Manually driven cars have microcontroller units (MCUs) that quickly respond when drivers hit the brake pedal. Autonomous cars need a far more sophisticated processor like the Cortex-R52 that can automate braking by interpreting data fed to it by cameras, radar, lidar, GPS and other sensors, and GPUs and other chips. All the chips combine to recognize objects, guide a car, and complete other artificial intelligence tasks.

The Cortex R52 is designed to be one in an amalgam of chips that make up the computing systems of an autonomous car. In part, it'll be a chip that will decide whether it is safe for you to play Pokemon Go and let the car drive itself.

Many cars like Volkswagen's Passat come standard with emergency braking. These cars have braking systems that combine MCUs and sensors. But autonomous cars gather far more data, and the Cortex R52 will have to deal with a lot more sensory and visual information in real time to make braking decisions.

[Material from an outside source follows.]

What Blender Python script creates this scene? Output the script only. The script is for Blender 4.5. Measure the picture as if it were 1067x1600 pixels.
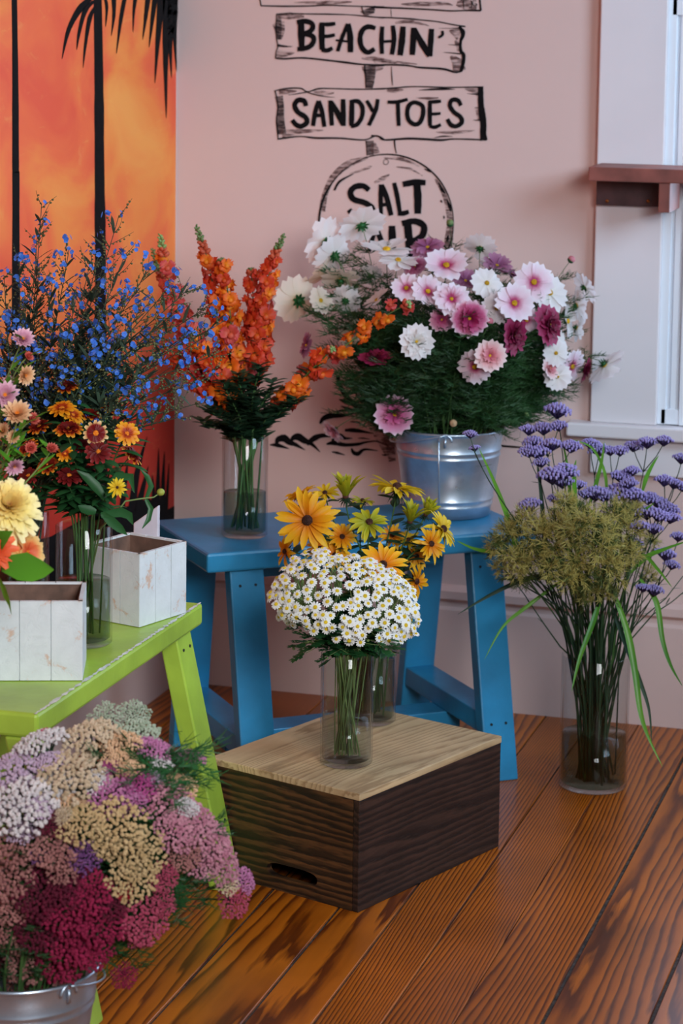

Autonomous car safety has come under the microscope after accidents involving Tesla vehicles, which have a feature called Autopilot that can self-drive a car. But the feature requires a human to be at the wheel.

Autonomous cars in the future will have two types of computers: one for infotainment, the other for command and control, said Jim McGregor, principal analyst at Tirias Research.

Regular command-and-control chips like CPUs and GPUs could provide braking functions in autonomous cars, but using those chips could be overkill. Smaller and sophisticated chips like the Cortex-R52 may be best suited for such functions.

Braking systems are getting more responsive but need to react even quicker in autonomous cars. For example, command-and-control systems connected to the cloud could feed road condition data to braking systems, which could react on the information.

But braking is a critical function, and there are questions on how isolated or connected the function should be, McGregor said. Exposure to external data sources could make it vulnerable to attacks or information overload.

The Cortex R52 has safeguards to protect braking systems, said James Scobie, senior product manager at ARM. The chip design can isolate code critical to the braking system in a car.

The chip can also improve the safety of drones and robots, which require high levels of autonomy as they interact with the real world, Scobie said.

The Cortex R52 is based on the ARMv8-R architecture. ARM will license the design to chipmakers, and STMicroelectronics has adopted the design for future automotive chips. Other companies making chips for cars include Intel, Renesas, NXP, and Freescale.